Back to the pilots’ testimonies:
P-40 drivers always mentioned that it was like an unruly horse that had to be tamed every time you got behind the stick (with the implication that you had to be a ‘real’ man to fly it well) and a couple mentioned the constant manipulation of the rudder trim. Thunderbolt pilots talked about how safe they felt in it and how smooth it was (the turbosupercharger gave them all of the engine’s power at any altitude, so they never felt that they had to compensate for more or less power as they climbed or dove (and their dive stories were full of superlatives), and Mustang pilots tend to go on about how you just felt in control of every little thing and how you almost automatically knew what you could get away with (one guy said that it wasn’t just that it was responsive so much as it told you how responsive it would be and let you know exactly where the limits were).
The P-38 guys talked climb, acceleration (according to the comparisons on pages 603 and 604 of
America’s Hundred Thousand, at sea level the P-38F accelerated from 250 mph at 2.30 ft/sec/sec (roughly 70.7cm/sec/sec) and the P-38L would do 4.13 ft/sec/sec (or about 1.27m/sec/sec), this was about 0.15 ft/sec/sec faster than the early P-47D models or the Allison Mustangs for the F and the L was about 0.11ft/sec/sec faster than the M model Jug and 0.28 ft/sec/sec faster than the P-51D; the -1 and -4 Corsairs were well back from that among US fighters) and firepower. Like the P-47, the Lightning had the GE turbosuperchargers, which gave them all the engines’ power at any altitude. If the Lightning guy served in the Pacific, it was
THE airplane; if he flew the later models in the European or Med theaters, it was a cold and unreliable SOB at high altitudes. They all said the P-38 didn’t use a lot of trim unless you were going up or going down; one guy said that it was a good thing it didn’t,
because the elevator trim wheel was so hard to get at (
America’s Hundred Thousand says that the 1944 Fighter Pilots’ Conference voted the P-38’s cockpit arrangement the worst of the US fighters and that the flap and landing gear controls were particularly hard to reach). From what I’ve seen, if you were wearing gloves thick enough to allow you to avoid frostbite, everything except the yoke and the rudder pedals was hard to manipulate at high altitudes in the P-38, so constantly grabbing and adjusting that tiny little knob on the wheel right next to your left knee in gloves with any precision would be hard. See the attached photo; the elevator trim wheel is that little thingie with the little wooden knob on the side of the black box; from other photos I have it seems as though the thing would be digging into your knee all the time.
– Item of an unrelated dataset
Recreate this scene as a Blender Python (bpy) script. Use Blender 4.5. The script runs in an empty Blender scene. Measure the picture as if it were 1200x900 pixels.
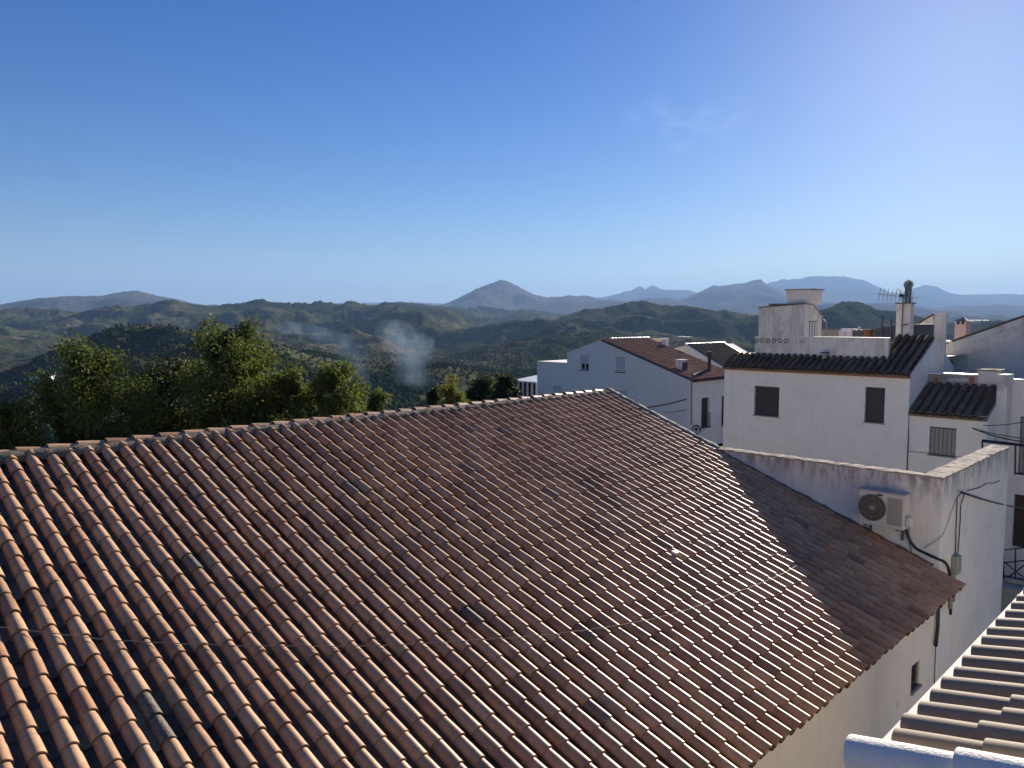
import bpy, math, random
import numpy as np
from mathutils import Vector

random.seed(7)
RNG = np.random.default_rng(11)
SC = bpy.context.scene
COL = SC.collection
R = math.radians

# ------------------------------------------------------------------ frame of the town
# world: eye level is z = 0, street about z = -8.6.  e runs along the ridge of the big roof, w runs down its slope.
FOC, PITCH = 901.0, R(4.76)
EV = np.array([math.sin(R(44.8)), math.cos(R(44.8)), 0.0])
WV = np.array([math.cos(R(44.8)), -math.sin(R(44.8)), 0.0])
UP = np.array([0, 0, 1.0])

def G(e, w, z):
    return EV * e + WV * w + UP * z

def ray(x, y):
    cx, u = (x - 600) / FOC, (450 - y) / FOC
    return np.array([cx, math.cos(PITCH) + math.sin(PITCH) * u, math.cos(PITCH) * u - math.sin(PITCH)])

def pe(x, y, e):            # sight line meets the wall plane e -> (w, z)
    r = ray(x, y); p = r * e / (r @ EV)
    return p @ WV, p[2]

def pw(x, y, w):            # sight line meets the wall plane w -> (e, z)
    r = ray(x, y); p = r * w / (r @ WV)
    return p @ EV, p[2]

def pd(x, y, d):            # sight line at horizontal distance d -> world point
    r = ray(x, y)
    return r * d / math.hypot(r[0], r[1])

# ------------------------------------------------------------------ object helpers
def setp(o, label=None, cat=None, group=None, kind=None):
    if label: o['label'] = label
    if cat: o['category'] = cat
    if group: o['group'] = group
    if kind: o['kind'] = kind
    return o

def thing(name, label, cat, loc, group=None):
    o = bpy.data.objects.new(name, None); COL.objects.link(o)
    o.location = Vector([float(c) for c in loc]); o.empty_display_size = 0.3
    return setp(o, label, cat, group)

def root_loc(p):
    l = np.zeros(3)
    while p is not None:
        l += np.array(p.location); p = p.parent
    return l

class MB:
    def __init__(s): s.v = []; s.f = []
    def add(s, vs, fs):
        n = len(s.v); s.v += [tuple(map(float, q)) for q in vs]; s.f += [tuple(n + i for i in f) for f in fs]; return s
    def hexa(s, p):
        return s.add(p, [(0,3,2,1),(4,5,6,7),(0,1,5,4),(1,2,6,5),(2,3,7,6),(3,0,4,7)])
    def box(s, e0, e1, w0, w1, z0, z1):
        q = [(e0,w0),(e1,w0),(e1,w1),(e0,w1)]
        return s.hexa([G(a,b,z0) for a,b in q] + [G(a,b,z1) for a,b in q])
    def wbox(s, x0, x1, y0, y1, z0, z1):
        q = [(x0,y0),(x1,y0),(x1,y1),(x0,y1)]
        return s.hexa([(a,b,z0) for a,b in q] + [(a,b,z1) for a,b in q])
    def prism(s, poly, ext):
        n = len(poly); a = [np.array(p, float) for p in poly]; b = [p + np.array(ext) for p in a]
        return s.add(a + b, [tuple(range(n))[::-1], tuple(range(n, 2*n))] + [(i, (i+1) % n, n+(i+1) % n, n+i) for i in range(n)])
    def tube(s, pts, r, n=6, r2=None, cap=True):
        pts = [np.array(p, float) for p in pts]; m = len(pts); rings = []
        for i, p in enumerate(pts):
            d = pts[min(i+1, m-1)] - pts[max(i-1, 0)]; d = d / (np.linalg.norm(d) + 1e-9)
            a = np.cross(d, UP if abs(d[2]) < .9 else np.array([1.0,0,0])); a /= np.linalg.norm(a); b = np.cross(d, a)
            rr = r if r2 is None else r + (r2 - r) * i / max(1, m-1)
            rings.append([p + rr * (math.cos(t) * a + math.sin(t) * b) for t in np.linspace(0, 2*math.pi, n, endpoint=False)])
        f = [(i*n+j, i*n+(j+1) % n, (i+1)*n+(j+1) % n, (i+1)*n+j) for i in range(m-1) for j in range(n)]
        if cap: f += [tuple(range(n))[::-1], tuple((m-1)*n + j for j in range(n))]
        return s.add([q for g in rings for q in g], f)
    def disc(s, c, ax, up, r, n=24, depth=.02):
        c, ax, up = (np.array(t, float) for t in (c, ax, up)); sd = np.cross(ax, up)
        poly = [c + r * (math.cos(t) * sd + math.sin(t) * up) for t in np.linspace(0, 2*math.pi, n, endpoint=False)]
        return s.prism(poly, ax * depth)
    def build(s, name, mat, parent=None, smooth=False, bevel=0, label=None):
        me = bpy.data.meshes.new(name); off = root_loc(parent)
        me.from_pydata([tuple(np.array(q) - off) for q in s.v], [], s.f); me.update()
        return finish(name, me, mat, parent, smooth, bevel, label)

def finish(name, me, mat, parent=None, smooth=False, bevel=0, label=None):
    me.materials.append(mat)
    o = bpy.data.objects.new(name, me); COL.objects.link(o)
    if parent is not None: o.parent = parent
    if smooth: me.polygons.foreach_set('use_smooth', [True] * len(me.polygons))
    if bevel:
        b = o.modifiers.new('bevel', 'BEVEL'); b.width = bevel; b.segments = 2; b.limit_method = 'ANGLE'
    if label: o['label'] = label
    return o

def mesh_np(name, V, F, attrs=None):
    """fast mesh: V (n,3), F (m,4 or 3) arrays"""
    me = bpy.data.meshes.new(name); k = F.shape[1]
    me.vertices.add(len(V)); me.vertices.foreach_set('co', V.astype(np.float32).ravel())
    me.loops.add(F.size); me.loops.foreach_set('vertex_index', F.astype(np.int32).ravel())
    me.polygons.add(len(F)); me.polygons.foreach_set('loop_start', np.arange(0, F.size, k, dtype=np.int32))
    me.update(calc_edges=True)
    for nm, a in (attrs or {}).items():
        at = me.attributes.new(nm, 'FLOAT', 'POINT'); at.data.foreach_set('value', a.astype(np.float32))
    return me

# ------------------------------------------------------------------ materials
def nt(m): m.use_nodes = True; return m.node_tree
def new(name):
    m = bpy.data.materials.new(name); t = nt(m); b = t.nodes['Principled BSDF']; return m, t, b
def node(t, typ, **kw):
    n = t.nodes.new(typ)
    for k, v in kw.items():
        if k in n.inputs: n.inputs[k].default_value = v
        else: setattr(n, k, v)
    return n
def noise(t, vec, scale, detail=4, rough=.55):
    n = node(t, 'ShaderNodeTexNoise'); n.inputs['Scale'].default_value = scale; n.inputs['Detail'].default_value = detail; n.inputs['Roughness'].default_value = rough
    if vec is not None: t.links.new(vec, n.inputs['Vector'])
    return n.outputs['Fac']
def ramp(t, fac, stops):
    r = node(t, 'ShaderNodeValToRGB'); el = r.color_ramp.elements
    while len(el) < len(stops): el.new(.5)
    for e, (p, c) in zip(el, stops):
        e.position = p; e.color = (*(c if isinstance(c, tuple) else (c, c, c)), 1)
    t.links.new(fac, r.inputs['Fac']); return r.outputs['Color']
def mixc(t, fac, a, b, mode='MIX'):
    m = node(t, 'ShaderNodeMix', data_type='RGBA', blend_type=mode)
    for s, v in ((m.inputs['Factor'], fac), (m.inputs['A'], a), (m.inputs['B'], b)):
        if isinstance(v, bpy.types.NodeSocket): t.links.new(v, s)
        elif isinstance(v, (int, float)) and s.type == 'RGBA': s.default_value = (v, v, v, 1)
        elif isinstance(v, tuple): s.default_value = (*v, 1)
        else: s.default_value = v
    return m.outputs['Result']
def math_(t, op, a, b=0.0):
    m = node(t, 'ShaderNodeMath', operation=op)
    for s, v in zip(m.inputs, (a, b)):
        if isinstance(v, bpy.types.NodeSocket): t.links.new(v, s)
        else: s.default_value = v
    return m.outputs[0]
def wpos(t, scale=(1,1,1)):
    g = node(t, 'ShaderNodeNewGeometry'); m = node(t, 'ShaderNodeMapping'); m.inputs['Scale'].default_value = scale
    t.links.new(g.outputs['Position'], m.inputs['Vector']); return m.outputs['Vector']
def bump(t, b, h, strength, dist):
    n = node(t, 'ShaderNodeBump'); n.inputs['Strength'].default_value = strength; n.inputs['Distance'].default_value = dist
    t.links.new(h, n.inputs['Height']); t.links.new(n.outputs['Normal'], b.inputs['Normal'])

def simple(name, col, rough=.6, var=.15, scale=6.0, metal=0, bmp=0.0, spec=.5):
    m, t, b = new(name); v = wpos(t)
    c = mixc(t, noise(t, v, scale), tuple(x * (1 - var) for x in col), tuple(min(1, x * (1 + var)) for x in col))
    t.links.new(c, b.inputs['Base Color']); b.inputs['Roughness'].default_value = rough; b.inputs['Metallic'].default_value = metal
    b.inputs['Specular IOR Level'].default_value = spec
    if bmp: bump(t, b, noise(t, v, scale * 6), .6, bmp)
    return m

def plaster(name, col, dirt=.3, ztop=None, zspan=1.0, dirtcol=(.12,.11,.095), rough=.85):
    """limewashed wall: cloudy tone, rain streaks, and (ztop) grime that grows towards the coping"""
    m, t, b = new(name); v = wpos(t)
    c = mixc(t, noise(t, v, .9, 5), tuple(x * .95 for x in col), col)
    st = wpos(t, (5, 5, .45))
    streak = ramp(t, noise(t, st, 1.0, 5, .65), [(.5, 0.0), (.78, 1.0)])
    patch = ramp(t, noise(t, v, 1.6, 6, .7), [(.48, 0.0), (.72, 1.0)])
    fac = math_(t, 'MULTIPLY', math_(t, 'MAXIMUM', streak, patch), dirt)
    if ztop is not None:
        g = node(t, 'ShaderNodeNewGeometry'); s = node(t, 'ShaderNodeSeparateXYZ'); t.links.new(g.outputs['Position'], s.inputs[0])
        mr = node(t, 'ShaderNodeMapRange'); mr.inputs['From Min'].default_value = ztop - zspan; mr.inputs['From Max'].default_value = ztop
        t.links.new(s.outputs['Z'], mr.inputs['Value'])
        up = math_(t, 'POWER', mr.outputs['Result'], 1.6)
        gr = ramp(t, noise(t, wpos(t, (6, 6, 1.6)), 1.0, 8, .75), [(.38, 0.0), (.58, 1.0)])
        fac = math_(t, 'MAXIMUM', fac, math_(t, 'MULTIPLY', math_(t, 'MULTIPLY', up, gr), .9))
    c = mixc(t, fac, c, dirtcol)
    t.links.new(c, b.inputs['Base Color']); b.inputs['Roughness'].default_value = rough; b.inputs['Specular IOR Level'].default_value = .25
    h = mixc(t, .5, noise(t, v, 3, 3), noise(t, v, 45, 3))
    bump(t, b, h, .5, .012)
    return m

def tilemat(name, a, b_, dark, grey=(.10,.095,.085), rough=.5, spec=.5, soot=.35):
    m, t, b = new(name)
    at = node(t, 'ShaderNodeAttribute', attribute_name='tone'); mo = node(t, 'ShaderNodeAttribute', attribute_name='moss_shade')
    v = wpos(t)
    c = mixc(t, at.outputs['Fac'], a, b_)
    c = mixc(t, math_(t, 'MULTIPLY', ramp(t, noise(t, v, 9, 6, .7), [(.45, 0.0), (.75, 1.0)]), soot), c, dark)
    c = mixc(t, math_(t, 'MULTIPLY', ramp(t, noise(t, v, 1.1, 4, .6), [(.52, 0.0), (.72, 1.0)]), soot), c, dark)
    sp = mixc(t, ramp(t, noise(t, v, 75, 3, .7), [(.45, 0.0), (.6, 1.0)]), tuple(x * .45 for x in grey), tuple(x * 2.2 for x in grey))
    c = mixc(t, mo.outputs['Fac'], c, sp)
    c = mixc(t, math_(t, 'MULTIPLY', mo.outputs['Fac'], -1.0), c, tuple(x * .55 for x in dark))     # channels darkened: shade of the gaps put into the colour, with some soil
    t.links.new(c, b.inputs['Base Color']); b.inputs['Roughness'].default_value = rough; b.inputs['Specular IOR Level'].default_value = spec
    bump(t, b, noise(t, v, 60, 4), .35, .004)
    return m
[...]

All of these details have been confirmed in dozens of books, magazine articles and in some cases, the training films I’ve been able to view over the years.
Only the P-40 was ever described as being hard to keep up with in terms of trim in level flight, and that is consistent with the recognition that it was an early design and that it was an adaptation of the radial engined P-36 (which is universally praised as a well-balanced fighter, if a bit slow post 1939). Every other aircraft was designed for a specific range of speeds and the idea that trim should be convenience rather than a necessity. When trim tabs are referred to as sensitive, there is usually a line about how you only need to add or subtract it in small increments in the pilot manuals. Given that Il-2 ‘46’s trim model gives you 160 clicks of trim from stop to stop, it seems to me that two or three clicks from ought to cover any need for trim for changes in speed up to 35-40kph or of 10-15% throttle/rpm in all but the most extreme cases in either rudder or elevator.
What I’m seeing is five or six clicks nose down, then two up, then a couple of clicks of rudder one way, then one or two the other direction; then wait a couple of seconds to settle and begin the whole process over again for normal level flight for this specific group. When you look at the external views of these aircraft in normal level cruise trim, the elevators are all visibly deflected down. Compared to the dozens of in-flight photos I have found of these same aircraft in apparent level flight it looks as though these do not have any appreciable deflection up or down.
If you look back from the cockpit at the
Il-2 ’46 Spitfire’s elevators while in flight, most of the time the balance horn is sticking up well past the upper surface of the stabilizer. Find a video on YouTube where a guy from
The Guardian is learning to fly a Spit in a two seat conversion of the Mk IX (there appear to be several): the in-flight shots of his face while he flies clearly show the elevator balance horn flicking up occasionally (without the immediate bouncing up and down that
Il-2 ’46 depicts), but generally it is not constantly above or below the stabilizer while in level flight.
So trim demands for these aircraft seem to me to be excessive and at the same time, trim is impossible to track, excessive in axis form and much too small and unintuitive in button form.